4. Заключение.
Почти столетие назад А. Н. Веселовский писал: «История литературы напоминает географическую полосу, которую международное право освятило как terra incognita, куда заходят охотиться историк культуры и эстетик, эрудит и исследователь общественных идей. Каждый выносит из нее то, что может, по способностям и воззрениям, с той же этикеткой на товаре или добыче, далеко не одинаковой по содержанию. Относительно нормы не сговорились, иначе не возвращались бы так настоятельно к вопросу: что такое история литературы?»152
То же самое, кажется, можно сказать и о былине. Она тоже своего рода terra incognita, куда заходят охотиться самые разные специалисты, каждый вынося из нее «то, что может, по способностям и воззрениям». Ищут в ней и отголоски исторических фактов, и остатки древних верований, и следы давно исчезнувших культовых обрядов, и многое другое.
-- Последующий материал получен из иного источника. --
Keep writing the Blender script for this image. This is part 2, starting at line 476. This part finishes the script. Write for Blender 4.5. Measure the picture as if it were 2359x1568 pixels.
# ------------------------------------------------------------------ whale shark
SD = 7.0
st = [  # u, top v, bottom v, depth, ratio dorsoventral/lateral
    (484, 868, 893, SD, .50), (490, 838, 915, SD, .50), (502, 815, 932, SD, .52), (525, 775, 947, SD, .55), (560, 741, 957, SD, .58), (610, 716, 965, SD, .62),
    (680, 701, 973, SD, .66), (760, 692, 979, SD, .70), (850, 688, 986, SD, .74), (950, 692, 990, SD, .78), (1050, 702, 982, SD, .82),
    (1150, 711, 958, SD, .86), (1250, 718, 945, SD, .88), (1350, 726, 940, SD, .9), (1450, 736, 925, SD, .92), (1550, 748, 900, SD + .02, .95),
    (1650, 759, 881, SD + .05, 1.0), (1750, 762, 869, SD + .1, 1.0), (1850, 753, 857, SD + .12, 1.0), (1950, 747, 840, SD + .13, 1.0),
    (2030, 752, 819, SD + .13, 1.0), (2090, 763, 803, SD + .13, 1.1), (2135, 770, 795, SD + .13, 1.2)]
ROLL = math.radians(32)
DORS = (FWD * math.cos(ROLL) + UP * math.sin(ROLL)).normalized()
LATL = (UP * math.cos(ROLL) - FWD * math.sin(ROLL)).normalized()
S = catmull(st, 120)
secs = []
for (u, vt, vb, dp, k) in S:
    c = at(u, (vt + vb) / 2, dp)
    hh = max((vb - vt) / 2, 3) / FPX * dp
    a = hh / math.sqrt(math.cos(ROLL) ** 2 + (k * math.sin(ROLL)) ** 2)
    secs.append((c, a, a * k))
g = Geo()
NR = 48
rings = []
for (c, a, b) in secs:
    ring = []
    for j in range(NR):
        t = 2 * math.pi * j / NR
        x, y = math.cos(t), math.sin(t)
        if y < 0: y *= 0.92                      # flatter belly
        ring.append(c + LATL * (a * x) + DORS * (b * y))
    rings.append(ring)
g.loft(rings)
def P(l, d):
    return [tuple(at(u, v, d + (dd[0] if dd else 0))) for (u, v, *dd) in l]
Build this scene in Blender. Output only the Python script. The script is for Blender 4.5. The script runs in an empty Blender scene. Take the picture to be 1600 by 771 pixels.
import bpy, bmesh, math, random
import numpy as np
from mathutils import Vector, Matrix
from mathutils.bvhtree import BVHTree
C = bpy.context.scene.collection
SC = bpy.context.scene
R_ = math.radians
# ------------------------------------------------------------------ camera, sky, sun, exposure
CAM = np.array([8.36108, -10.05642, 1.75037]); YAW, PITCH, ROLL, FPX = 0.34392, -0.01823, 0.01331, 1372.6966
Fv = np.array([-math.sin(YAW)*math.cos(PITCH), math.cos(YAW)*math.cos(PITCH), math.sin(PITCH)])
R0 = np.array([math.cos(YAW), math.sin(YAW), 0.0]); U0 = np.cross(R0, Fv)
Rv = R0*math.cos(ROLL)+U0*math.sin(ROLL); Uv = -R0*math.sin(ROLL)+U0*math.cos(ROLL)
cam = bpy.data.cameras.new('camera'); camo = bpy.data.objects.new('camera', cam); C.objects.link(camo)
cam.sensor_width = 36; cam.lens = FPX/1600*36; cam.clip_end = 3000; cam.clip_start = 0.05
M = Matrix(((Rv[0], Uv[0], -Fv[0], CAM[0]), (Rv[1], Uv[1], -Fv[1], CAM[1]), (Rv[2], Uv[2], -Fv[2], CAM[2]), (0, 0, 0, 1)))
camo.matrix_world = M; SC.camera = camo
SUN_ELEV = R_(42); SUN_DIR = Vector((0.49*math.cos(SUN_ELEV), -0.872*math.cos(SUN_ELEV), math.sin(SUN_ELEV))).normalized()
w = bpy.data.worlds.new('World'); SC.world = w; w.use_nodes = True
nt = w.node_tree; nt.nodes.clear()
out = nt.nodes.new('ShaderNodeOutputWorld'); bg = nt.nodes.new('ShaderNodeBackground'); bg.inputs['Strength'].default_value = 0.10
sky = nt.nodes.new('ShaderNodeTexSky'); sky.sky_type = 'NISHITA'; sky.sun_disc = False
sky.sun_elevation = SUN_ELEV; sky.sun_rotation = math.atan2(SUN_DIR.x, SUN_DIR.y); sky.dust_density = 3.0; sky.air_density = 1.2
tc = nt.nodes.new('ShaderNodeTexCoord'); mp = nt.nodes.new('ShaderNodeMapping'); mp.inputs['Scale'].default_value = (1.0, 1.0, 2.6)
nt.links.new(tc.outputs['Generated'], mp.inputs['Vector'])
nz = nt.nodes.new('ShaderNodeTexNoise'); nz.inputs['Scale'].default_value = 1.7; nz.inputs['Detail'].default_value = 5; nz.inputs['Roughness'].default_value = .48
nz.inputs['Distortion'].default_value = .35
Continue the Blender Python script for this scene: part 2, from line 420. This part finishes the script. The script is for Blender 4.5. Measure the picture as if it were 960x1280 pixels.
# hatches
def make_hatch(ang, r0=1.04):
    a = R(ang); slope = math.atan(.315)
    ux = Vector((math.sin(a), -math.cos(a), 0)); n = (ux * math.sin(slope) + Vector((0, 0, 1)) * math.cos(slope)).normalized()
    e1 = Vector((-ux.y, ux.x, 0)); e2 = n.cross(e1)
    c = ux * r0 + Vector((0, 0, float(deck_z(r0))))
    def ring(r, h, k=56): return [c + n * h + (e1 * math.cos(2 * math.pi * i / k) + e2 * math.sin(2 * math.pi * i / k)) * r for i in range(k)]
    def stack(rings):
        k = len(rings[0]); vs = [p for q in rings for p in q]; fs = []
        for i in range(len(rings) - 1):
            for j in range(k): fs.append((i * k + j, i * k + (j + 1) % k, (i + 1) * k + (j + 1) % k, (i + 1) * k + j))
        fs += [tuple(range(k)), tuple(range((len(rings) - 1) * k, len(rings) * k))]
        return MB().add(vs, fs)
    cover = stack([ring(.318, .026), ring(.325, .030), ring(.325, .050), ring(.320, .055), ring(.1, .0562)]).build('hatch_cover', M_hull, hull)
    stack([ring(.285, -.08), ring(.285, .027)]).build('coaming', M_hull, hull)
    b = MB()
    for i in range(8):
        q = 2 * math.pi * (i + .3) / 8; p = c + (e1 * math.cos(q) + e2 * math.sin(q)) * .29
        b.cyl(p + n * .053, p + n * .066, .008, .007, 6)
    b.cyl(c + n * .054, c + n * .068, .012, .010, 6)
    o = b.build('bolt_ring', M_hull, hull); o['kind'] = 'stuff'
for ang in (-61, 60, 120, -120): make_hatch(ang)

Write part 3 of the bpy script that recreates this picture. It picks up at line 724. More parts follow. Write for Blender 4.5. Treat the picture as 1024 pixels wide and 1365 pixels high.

В этом нет ничего удивительного, потому что былина прожила долгую, многовековую жизнь и, по-видимому, в ней можно найти следы и того, и другого, и третьего. Все эти сведения добывались и, вероятно, будут еще долго добываться из нее, но (Веселовский прав!) надо сговориться относительно «нормы». В нашем случае это означает, что отыскивая в былине всевозможные «отголоски», не следует подчинять им прочтение всей былины как некоего художественного целого. Другими словами, нельзя вычленять и анализировать эти «отголоски» в ущерб основной художественной идее былины.
Былина может и, по-видимому, должна изучаться под самыми разными углами зрения.153 Но лишь при одном непременном условии, а именно: чтобы все эти изыскания исходили из строгого учета ее идейно-художественной специфики. Свод русского фольклора предоставляет для исследований беспрецедентный по богатству подлинный материал.